Guest opinion: Parcel tax needed to keep critical programs | April 17, 2009 | Danville Express | |

Danville Express

Perspective - April 17, 2009

Guest opinion: Parcel tax needed to keep critical programs

by Cynthia Moe

We are facing the worst budget shortfall for education in California's history. The budget cuts will be devastating and will directly affect children. They will force even larger class sizes and the reduction and/or elimination of many critical education programs. While we would like to hope this is a short-term problem, the reality is that it is not. We've listened to the leaders in California at both local and state levels declare the money isn't there and they don't expect additional monies, maybe even less.
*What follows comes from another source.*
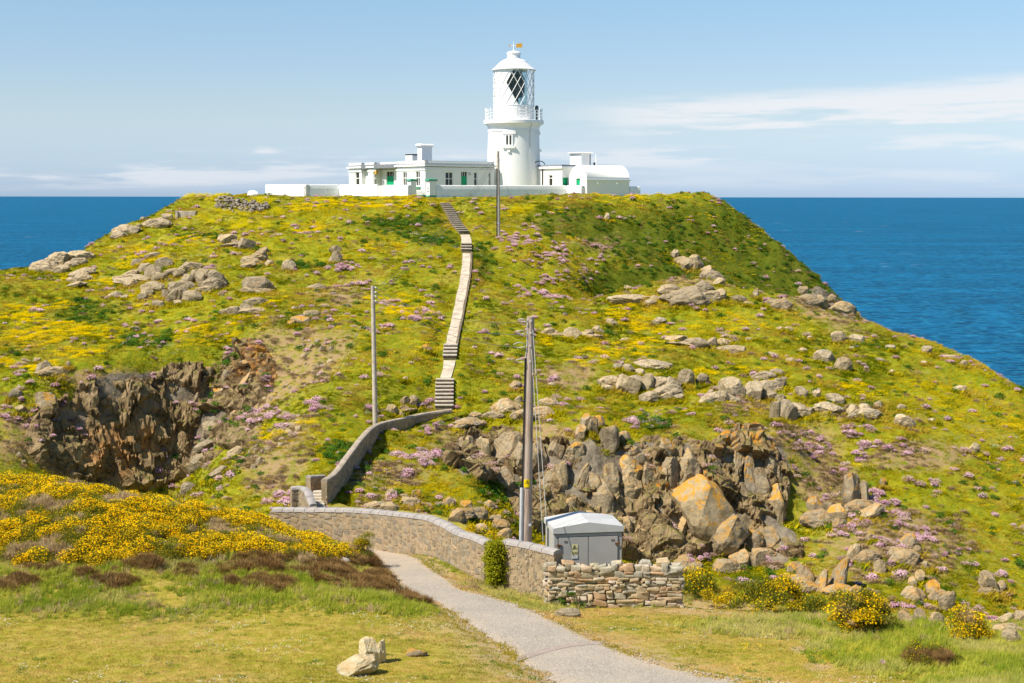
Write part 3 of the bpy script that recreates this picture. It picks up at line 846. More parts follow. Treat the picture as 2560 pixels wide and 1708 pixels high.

California, once the fifth largest economy in the world and now eighth, invests the smallest amount in education of any state in America. Also the amount of funding from the state varies for each school district. The number of funding streams has grown over many years and some are based on local circumstances or decisions made in the 1970s or 1980s that are no longer relevant for education funding. The system results in large disparities and leaves many schools with inadequate funding.

Piedmont Unified School District started the parcel tax campaigns in the 1970s to offset Proposition 13. Its current parcel tax averages $2,082 per parcel and was passed in 2006. The district has an additional parcel tax on the ballot of $249 for two years to offset the current shortfall, as well as a renewal of the $2,082 average per parcel for four years starting in the 2010-11 school year.

San Ramon Valley Unified School District receives the least amount of money from the State of California and has one of the smallest parcel taxes in the area at $90 per parcel, which will expire in June. A parcel tax of $166 went to the voters last June and was defeated by a small margin. Parcel taxes must pass by a two-thirds vote. A new parcel tax of $144 per parcel per year is set for this month by a mail-in vote.

Following are comments about the effect of class sizes:

* Smaller class sizes help me understand the content a lot better. I get more one-on-one time with the teacher. I need direct time with the teacher to help me understand the material.

--Nik Becker, sophomore

* It's really hard to ask questions about assignments or expectations when there are a lot of kids in the class. In my smaller classes, I have a better chance of understanding what is expected of me

--Briana Evans, sophomore

* Because education is a publicly funded institution, it is extremely important that our state and local communities know and understand the impact of budget reductions on our students, teachers, and school sites. Our students and children spend the majority of their week at school sites learning how to be successful academically, socially and athletically. It becomes our responsibility to maintain the excellence that has come to define the SRVUSD. It is our job as a community to ensure its fiscal strength.

-Andrew Gardner, social sciences teacher, San Ramon Valley High School

Most Americans agree that investing in children is a core responsibility of our society. Until our state government decides education in California is a funding priority, it's up to us. Some funding for schools in the San Ramon Valley is coming directly from parents at each individual school site and it's not equitable. Our community needs to value education - not just parents of children.

Vote Yes on Measure C.

Cynthia Moe is a founding board member of the Cougar Fund at John Baldwin Elementary; Academic Boosters and Charger Fund Board at Charlotte Wood; PTA and Academic Boosters at SRVHS.